— start The data —
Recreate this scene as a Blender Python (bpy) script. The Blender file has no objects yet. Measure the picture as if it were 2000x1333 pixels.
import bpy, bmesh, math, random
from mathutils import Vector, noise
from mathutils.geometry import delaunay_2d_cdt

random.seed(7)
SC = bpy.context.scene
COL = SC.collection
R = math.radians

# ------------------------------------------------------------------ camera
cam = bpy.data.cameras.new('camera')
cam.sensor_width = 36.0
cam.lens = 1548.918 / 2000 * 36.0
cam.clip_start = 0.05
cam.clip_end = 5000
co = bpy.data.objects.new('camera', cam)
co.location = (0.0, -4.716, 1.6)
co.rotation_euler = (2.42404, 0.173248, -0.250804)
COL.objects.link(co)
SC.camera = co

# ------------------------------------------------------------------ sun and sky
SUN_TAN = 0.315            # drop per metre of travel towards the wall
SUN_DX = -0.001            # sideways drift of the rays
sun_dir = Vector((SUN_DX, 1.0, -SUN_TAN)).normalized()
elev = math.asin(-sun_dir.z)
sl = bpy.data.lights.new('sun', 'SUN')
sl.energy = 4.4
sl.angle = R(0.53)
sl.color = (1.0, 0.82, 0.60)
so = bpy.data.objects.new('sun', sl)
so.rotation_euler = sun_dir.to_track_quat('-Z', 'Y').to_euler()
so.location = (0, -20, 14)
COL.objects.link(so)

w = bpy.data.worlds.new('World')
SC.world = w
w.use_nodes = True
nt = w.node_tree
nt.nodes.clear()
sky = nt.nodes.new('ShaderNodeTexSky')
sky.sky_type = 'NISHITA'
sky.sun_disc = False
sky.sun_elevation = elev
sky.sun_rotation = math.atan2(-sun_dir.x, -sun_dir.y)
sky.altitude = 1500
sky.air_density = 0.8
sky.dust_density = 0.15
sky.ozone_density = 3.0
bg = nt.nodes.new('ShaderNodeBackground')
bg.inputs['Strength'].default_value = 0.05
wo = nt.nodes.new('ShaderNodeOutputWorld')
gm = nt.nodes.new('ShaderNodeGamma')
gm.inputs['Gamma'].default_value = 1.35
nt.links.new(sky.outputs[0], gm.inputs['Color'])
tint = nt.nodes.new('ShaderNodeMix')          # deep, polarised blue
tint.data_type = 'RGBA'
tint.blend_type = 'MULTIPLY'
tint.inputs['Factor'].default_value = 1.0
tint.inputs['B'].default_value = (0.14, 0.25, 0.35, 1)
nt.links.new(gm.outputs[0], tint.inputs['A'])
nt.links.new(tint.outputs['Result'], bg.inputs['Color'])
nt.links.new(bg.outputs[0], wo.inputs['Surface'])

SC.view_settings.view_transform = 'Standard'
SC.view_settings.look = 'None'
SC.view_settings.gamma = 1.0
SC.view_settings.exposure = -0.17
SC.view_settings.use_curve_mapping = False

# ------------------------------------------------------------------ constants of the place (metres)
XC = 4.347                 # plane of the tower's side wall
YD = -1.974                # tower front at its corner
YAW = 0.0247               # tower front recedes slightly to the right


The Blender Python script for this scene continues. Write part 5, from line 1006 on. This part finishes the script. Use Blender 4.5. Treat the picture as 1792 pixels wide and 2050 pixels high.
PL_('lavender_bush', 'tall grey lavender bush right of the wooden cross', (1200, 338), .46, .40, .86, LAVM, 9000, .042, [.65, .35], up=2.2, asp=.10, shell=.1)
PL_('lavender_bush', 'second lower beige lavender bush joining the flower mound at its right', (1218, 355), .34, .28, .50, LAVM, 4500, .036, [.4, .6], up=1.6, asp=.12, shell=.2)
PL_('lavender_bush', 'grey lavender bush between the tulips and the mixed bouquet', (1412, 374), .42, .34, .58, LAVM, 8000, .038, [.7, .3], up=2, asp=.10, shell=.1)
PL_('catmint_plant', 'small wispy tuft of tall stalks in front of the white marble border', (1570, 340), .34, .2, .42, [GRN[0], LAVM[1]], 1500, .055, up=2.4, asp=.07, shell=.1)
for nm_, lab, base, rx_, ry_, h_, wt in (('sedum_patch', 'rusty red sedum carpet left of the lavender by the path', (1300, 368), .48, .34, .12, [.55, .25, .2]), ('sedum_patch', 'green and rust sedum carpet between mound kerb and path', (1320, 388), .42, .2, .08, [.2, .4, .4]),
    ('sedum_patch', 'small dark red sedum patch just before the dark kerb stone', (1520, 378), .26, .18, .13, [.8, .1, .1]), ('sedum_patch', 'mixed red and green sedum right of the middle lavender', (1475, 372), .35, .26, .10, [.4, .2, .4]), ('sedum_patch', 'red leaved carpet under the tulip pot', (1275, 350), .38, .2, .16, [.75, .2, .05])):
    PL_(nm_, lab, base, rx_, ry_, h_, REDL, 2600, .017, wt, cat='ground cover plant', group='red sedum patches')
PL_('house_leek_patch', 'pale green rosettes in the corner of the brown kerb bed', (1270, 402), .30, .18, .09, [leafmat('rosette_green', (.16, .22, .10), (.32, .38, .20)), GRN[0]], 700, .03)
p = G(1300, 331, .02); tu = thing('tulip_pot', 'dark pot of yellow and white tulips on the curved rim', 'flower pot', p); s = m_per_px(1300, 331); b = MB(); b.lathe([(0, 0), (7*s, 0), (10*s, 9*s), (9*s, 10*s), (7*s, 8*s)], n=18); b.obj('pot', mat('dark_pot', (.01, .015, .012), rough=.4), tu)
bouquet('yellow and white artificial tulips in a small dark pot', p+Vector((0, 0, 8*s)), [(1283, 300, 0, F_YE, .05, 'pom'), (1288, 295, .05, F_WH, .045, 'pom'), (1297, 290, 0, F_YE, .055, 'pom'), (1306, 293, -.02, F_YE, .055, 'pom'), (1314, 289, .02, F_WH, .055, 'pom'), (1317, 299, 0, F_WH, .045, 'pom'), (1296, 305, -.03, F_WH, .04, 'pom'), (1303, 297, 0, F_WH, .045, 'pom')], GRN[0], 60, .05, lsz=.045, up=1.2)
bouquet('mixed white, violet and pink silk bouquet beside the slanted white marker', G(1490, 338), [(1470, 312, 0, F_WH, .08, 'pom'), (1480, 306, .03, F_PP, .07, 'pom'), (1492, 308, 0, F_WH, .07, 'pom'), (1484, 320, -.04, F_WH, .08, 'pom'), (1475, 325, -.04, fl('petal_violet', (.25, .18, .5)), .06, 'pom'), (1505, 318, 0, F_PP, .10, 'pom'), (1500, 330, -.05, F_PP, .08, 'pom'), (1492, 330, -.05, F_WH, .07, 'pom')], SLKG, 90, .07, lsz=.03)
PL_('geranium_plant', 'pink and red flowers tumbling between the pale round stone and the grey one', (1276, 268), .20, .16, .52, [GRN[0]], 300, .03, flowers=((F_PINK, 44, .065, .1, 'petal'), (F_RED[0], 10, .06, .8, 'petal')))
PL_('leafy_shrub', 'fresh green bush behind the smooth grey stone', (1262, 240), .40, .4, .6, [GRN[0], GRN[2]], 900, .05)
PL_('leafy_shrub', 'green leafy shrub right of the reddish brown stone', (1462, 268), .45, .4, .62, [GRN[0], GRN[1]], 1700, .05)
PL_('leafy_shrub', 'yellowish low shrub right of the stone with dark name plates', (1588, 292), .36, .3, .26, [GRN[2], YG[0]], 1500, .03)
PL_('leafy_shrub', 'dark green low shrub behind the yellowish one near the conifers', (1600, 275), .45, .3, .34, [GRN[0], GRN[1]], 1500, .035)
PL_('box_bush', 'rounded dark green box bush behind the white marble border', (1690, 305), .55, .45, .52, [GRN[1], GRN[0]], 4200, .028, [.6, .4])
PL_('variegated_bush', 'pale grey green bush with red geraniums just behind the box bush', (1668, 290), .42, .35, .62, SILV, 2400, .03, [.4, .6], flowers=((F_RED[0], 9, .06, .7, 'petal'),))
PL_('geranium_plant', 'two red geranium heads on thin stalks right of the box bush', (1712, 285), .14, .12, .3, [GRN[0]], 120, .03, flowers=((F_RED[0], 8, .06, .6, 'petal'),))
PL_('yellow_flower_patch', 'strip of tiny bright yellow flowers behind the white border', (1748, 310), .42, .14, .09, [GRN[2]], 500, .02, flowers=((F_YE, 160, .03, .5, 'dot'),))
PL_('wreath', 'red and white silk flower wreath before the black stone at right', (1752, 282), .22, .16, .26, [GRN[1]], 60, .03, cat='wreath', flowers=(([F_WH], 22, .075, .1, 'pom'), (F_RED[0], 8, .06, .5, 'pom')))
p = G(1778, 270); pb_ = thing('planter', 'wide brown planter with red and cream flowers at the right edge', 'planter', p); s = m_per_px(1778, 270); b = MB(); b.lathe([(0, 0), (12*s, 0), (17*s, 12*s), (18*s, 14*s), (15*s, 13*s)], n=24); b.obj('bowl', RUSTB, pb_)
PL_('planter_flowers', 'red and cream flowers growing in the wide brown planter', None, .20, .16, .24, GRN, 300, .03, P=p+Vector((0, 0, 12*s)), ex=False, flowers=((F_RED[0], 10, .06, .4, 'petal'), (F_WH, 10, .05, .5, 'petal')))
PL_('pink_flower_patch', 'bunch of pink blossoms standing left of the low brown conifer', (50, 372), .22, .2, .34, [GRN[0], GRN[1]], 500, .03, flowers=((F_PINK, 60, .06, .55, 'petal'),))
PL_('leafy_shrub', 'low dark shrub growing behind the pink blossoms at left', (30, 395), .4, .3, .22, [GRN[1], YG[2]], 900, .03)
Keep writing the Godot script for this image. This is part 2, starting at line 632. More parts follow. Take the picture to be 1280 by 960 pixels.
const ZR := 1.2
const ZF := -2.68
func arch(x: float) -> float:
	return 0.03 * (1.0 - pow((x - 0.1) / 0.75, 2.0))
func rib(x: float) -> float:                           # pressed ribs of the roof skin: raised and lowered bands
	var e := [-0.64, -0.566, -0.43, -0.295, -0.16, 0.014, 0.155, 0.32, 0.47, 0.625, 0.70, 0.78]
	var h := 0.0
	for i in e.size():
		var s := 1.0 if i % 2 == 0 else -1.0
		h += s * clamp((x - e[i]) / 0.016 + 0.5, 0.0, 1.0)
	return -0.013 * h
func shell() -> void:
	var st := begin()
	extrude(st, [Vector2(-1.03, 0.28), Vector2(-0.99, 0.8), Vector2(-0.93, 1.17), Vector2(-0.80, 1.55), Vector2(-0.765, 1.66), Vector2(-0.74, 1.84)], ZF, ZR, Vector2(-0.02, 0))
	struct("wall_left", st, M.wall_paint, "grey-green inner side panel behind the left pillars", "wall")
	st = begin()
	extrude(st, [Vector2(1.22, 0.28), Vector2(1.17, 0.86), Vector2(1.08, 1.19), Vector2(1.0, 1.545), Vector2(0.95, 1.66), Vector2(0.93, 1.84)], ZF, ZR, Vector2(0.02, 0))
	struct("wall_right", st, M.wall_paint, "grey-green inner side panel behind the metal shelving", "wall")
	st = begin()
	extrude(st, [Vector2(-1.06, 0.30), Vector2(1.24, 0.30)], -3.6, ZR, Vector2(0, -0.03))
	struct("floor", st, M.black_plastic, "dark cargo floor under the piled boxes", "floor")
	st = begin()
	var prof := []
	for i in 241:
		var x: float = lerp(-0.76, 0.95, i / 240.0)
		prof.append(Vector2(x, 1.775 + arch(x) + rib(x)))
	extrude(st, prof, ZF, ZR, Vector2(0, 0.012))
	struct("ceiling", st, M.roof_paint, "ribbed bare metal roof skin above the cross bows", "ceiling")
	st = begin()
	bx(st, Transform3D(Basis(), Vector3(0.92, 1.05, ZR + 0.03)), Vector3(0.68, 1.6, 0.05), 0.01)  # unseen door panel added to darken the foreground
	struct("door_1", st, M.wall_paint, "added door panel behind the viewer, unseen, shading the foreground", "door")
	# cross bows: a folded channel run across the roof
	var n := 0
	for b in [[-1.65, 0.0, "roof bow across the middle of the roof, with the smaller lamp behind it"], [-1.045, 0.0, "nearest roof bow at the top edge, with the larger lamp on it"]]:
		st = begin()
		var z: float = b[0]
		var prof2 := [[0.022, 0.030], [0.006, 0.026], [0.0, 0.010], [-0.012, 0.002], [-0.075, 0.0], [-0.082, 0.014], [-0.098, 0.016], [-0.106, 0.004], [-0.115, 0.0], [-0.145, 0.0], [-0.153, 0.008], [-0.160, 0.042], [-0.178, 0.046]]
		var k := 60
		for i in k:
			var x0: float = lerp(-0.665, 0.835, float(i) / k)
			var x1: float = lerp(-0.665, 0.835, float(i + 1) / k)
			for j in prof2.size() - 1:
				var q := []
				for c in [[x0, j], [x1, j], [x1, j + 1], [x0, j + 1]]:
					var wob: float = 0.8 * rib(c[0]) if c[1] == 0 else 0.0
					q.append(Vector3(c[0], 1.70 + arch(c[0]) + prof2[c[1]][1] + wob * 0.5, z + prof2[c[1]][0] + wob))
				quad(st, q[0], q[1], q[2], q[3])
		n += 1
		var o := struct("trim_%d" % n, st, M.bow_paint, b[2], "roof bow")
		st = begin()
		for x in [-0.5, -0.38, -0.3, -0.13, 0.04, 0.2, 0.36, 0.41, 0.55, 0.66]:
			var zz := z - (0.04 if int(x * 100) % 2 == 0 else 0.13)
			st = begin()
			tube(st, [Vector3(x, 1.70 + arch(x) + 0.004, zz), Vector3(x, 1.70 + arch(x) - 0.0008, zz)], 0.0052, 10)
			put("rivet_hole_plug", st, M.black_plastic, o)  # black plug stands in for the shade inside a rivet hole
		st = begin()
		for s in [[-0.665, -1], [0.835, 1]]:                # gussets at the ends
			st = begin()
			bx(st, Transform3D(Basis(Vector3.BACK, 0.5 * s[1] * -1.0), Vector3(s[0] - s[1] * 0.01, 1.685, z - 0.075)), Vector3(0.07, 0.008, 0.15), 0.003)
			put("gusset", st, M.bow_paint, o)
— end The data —
» **Problem statement**:
In the listing above, how many lines hold the word "objects"? Give the number and nothing more.

» **Solved problem**:
5